What is required:
Print each line from the start of the records below up through the line where "m_water('creek_surface', .12, 28, .02))" is found, exactly as given.

Data supplied:
%%
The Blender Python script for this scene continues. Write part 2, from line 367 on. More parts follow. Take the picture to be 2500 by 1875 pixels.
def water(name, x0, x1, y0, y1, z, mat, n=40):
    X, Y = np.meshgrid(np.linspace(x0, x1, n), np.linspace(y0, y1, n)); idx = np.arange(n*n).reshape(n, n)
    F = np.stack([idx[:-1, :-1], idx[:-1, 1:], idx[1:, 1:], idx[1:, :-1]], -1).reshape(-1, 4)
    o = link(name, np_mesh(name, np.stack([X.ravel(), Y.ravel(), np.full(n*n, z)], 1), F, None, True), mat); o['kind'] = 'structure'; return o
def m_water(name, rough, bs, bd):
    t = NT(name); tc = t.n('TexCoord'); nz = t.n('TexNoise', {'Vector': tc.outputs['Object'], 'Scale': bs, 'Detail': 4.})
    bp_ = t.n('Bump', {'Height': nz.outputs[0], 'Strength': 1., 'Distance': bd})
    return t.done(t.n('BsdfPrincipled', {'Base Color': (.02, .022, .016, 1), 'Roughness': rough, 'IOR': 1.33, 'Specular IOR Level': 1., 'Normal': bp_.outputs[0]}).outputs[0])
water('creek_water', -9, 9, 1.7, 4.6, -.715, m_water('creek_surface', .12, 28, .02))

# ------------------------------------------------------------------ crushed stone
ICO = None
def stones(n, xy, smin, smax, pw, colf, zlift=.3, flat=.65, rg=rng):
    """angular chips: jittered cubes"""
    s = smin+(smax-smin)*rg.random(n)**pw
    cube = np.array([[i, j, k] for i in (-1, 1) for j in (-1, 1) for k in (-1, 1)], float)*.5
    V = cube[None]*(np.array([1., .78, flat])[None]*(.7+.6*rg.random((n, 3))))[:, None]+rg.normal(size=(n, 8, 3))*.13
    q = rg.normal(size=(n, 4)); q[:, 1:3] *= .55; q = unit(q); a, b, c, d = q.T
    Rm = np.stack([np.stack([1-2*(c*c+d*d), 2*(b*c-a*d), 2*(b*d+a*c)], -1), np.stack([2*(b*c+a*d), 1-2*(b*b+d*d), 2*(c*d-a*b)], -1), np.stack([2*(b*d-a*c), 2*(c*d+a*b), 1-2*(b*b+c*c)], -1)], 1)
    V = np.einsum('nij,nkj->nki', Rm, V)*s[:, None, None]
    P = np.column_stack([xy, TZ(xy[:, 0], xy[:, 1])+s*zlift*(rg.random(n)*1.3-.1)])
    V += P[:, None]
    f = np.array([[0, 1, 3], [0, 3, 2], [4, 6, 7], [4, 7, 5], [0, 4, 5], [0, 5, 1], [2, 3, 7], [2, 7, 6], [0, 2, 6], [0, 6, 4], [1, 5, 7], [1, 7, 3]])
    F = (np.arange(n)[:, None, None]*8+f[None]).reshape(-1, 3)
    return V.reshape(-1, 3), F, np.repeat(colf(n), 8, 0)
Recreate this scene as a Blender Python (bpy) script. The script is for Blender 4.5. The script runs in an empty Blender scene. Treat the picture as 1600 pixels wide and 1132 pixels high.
%%
Reply to the task:
The Blender Python script for this scene continues. Write part 2, from line 367 on. More parts follow. Take the picture to be 2500 by 1875 pixels.
def water(name, x0, x1, y0, y1, z, mat, n=40):
    X, Y = np.meshgrid(np.linspace(x0, x1, n), np.linspace(y0, y1, n)); idx = np.arange(n*n).reshape(n, n)
    F = np.stack([idx[:-1, :-1], idx[:-1, 1:], idx[1:, 1:], idx[1:, :-1]], -1).reshape(-1, 4)
    o = link(name, np_mesh(name, np.stack([X.ravel(), Y.ravel(), np.full(n*n, z)], 1), F, None, True), mat); o['kind'] = 'structure'; return o
def m_water(name, rough, bs, bd):
    t = NT(name); tc = t.n('TexCoord'); nz = t.n('TexNoise', {'Vector': tc.outputs['Object'], 'Scale': bs, 'Detail': 4.})
    bp_ = t.n('Bump', {'Height': nz.outputs[0], 'Strength': 1., 'Distance': bd})
    return t.done(t.n('BsdfPrincipled', {'Base Color': (.02, .022, .016, 1), 'Roughness': rough, 'IOR': 1.33, 'Specular IOR Level': 1., 'Normal': bp_.outputs[0]}).outputs[0])
water('creek_water', -9, 9, 1.7, 4.6, -.715, m_water('creek_surface', .12, 28, .02))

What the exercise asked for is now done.